С прибытием Ясновского в Нежин в октябре 1827 года следственная машина быстро завертелась. Искатель чинов и карьеры, Ясновский развил самую активную деятельность, чтобы выявить крамолу и обличить в неблагонадежности передовых профессоров, в первую очередь особенно ненавистных реакционерам Белоусова и Шапалинского. Большой опыт канцелярских интриг и кляуз теперь ему весьма пригодился. Не гнушаясь доносами, запугиваниями, подтасовкой фактов, он с помощью профессора Билевича и законоучителя Волынского энергично принялся за ведение следствия. «Дело о вольнодумстве» разрасталось все шире и шире, вбирая в себя десятки допросов, доносов, протоколов, резолюций. Они подшивались в толстые папки и заполняли длинные полки канцелярских шкафов.

От профессора Белоусова затребованы были объяснения, а от учеников — тетради с записями лекций по естественному праву. Представленные материалы не удовлетворили дирекцию. Клеветник Билевич заявил, что Белоусов отбирал у учеников тетради и вносил в них исправления, чтобы избежать обвинения в распространении вредных идей. Билевич раздобыл якобы подлинные записи лекций Белоусова и в очередном донесении сообщил, что они «преисполнены таких мнений и положений, которые неопытное юношество действительно могут ввести в заблуждение». Эти записи конференцией были препровождены на отзыв законоучителю. Волынскому, который, в свою очередь, усмотрел в них множество опасных и безбожных суждений.

— Подумать только, — возмущался раздраженный батюшка, — этот вольтерьянец утверждает богопротивные мысли! Говорит, что человек имеет право быть таким, каким образовала его природа! А про господа бога забыл? Даже не упоминает, что человек сотворен господом по-своему подобию!

Директор Ясновский предпринял поголовный допрос учащихся. Большинство гимназистов дало благоприятные для Белоусова сведения; они утверждали, что в свои записи по естественному праву включали собственные заметки и дополнения из разных прочитанных ими книг.

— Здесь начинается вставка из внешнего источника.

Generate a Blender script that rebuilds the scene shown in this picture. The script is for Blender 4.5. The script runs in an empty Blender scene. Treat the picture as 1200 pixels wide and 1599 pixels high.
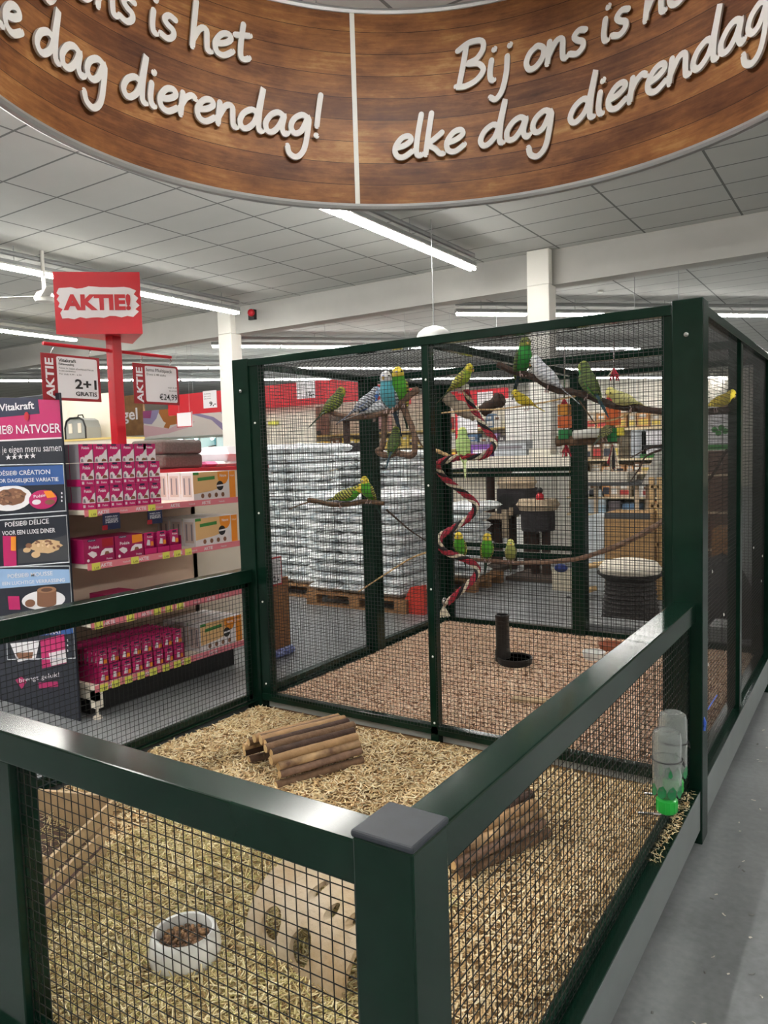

В ноябре 1827 года на конференцию был вызван и ученик девятого класса Гоголь-Яновский. Входя в актовый зал, он увидел за столом, покрытым красным бархатом, торжественно восседавшего директора в мундире и при всех орденах. Рядом с ним расположился краснорожий отец Павел, сияя большим нагрудным крестом. Тут же находился и Билевич, который облокотился на край стола и, нахмурившись, вполголоса сообщал что-то директору.

— Как нам стало известно, — важным, бесстрастным тоном обратился к Гоголю Ясновский, — вам принадлежит эта тетрадь по истории естественного права. Ученик Кукольник показал, что его тетрадь списана с вашей по приказанию профессора Белоусова.